HBK uses only chromium-nickel strain gauges in these force transducers, instead of the usual Constantan strain gauges. Constantan offers cost advantages; however, chromium-nickel material has the benefit of higher sensitivity and significantly better freedom from drift. The force sensor’s zero point remains very stable for a long time.

The increased sensitivity and favourable field of strain allow very high output signals of over 4 mV/V for many models and, thus, a low relative influence of temperature and drift.

The design allows the welding of the sensor. This hermetically seals and grants it extremely good stability in terms of its metrological properties.

HBK has performed complex internal tests to prove the sensors’ stability, and it has been shown that the typical drift of the zero point is approximately 200 ppm (of the full-scale value) over 700 hours. After a switch-on drift, the force transducers show an extremely small change in the zero signal even at increased temperatures which, in turn, allows unadulterated force measurements (see fig. 5).

Stiffness: Shear-force sensors have a very small displacement to ensure that the influence of the sensor on the result is smaller than the influence of the remaining setup.

Low drift: The C10 transducers have an output signal of 4 mV/V, thus, the influence of the drift is small because the drift influence is to be assessed relative to the full-scale value. Furthermore, the strain gauges are based on CrNi and can, therefore, be particularly well stabilised which results in excellent zero-point stability. A targeted report that will help estimate the drift for a year can be provided on request.

Insensitive to temperature gradients: Shear-force sensors from HBK, i.e., U10 and C10, are equipped with eight strain gauges per bridge. These strain gauges are installed on four shear beams (positions 1–4 in Fig. 6). Two strain gauges are always installed opposite each other, one measuring positive and the other one the negative strain.

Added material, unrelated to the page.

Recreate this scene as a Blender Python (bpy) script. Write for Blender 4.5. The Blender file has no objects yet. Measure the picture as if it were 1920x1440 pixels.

The advantage is that the influence of the temperature on each link is compensated for to ascertain that the sensor is highly insensitive to temperature gradients.

Hermetic sealing is guaranteed, as all C10 with nominal forces greater than 10 kN are welded and achieve IP68 with the "permanently integrated cable" option and work stably even if affected by high levels of humidity. With accuracy classes of 0.02 or 0.05, C10 are among the most precise force transducers in their class.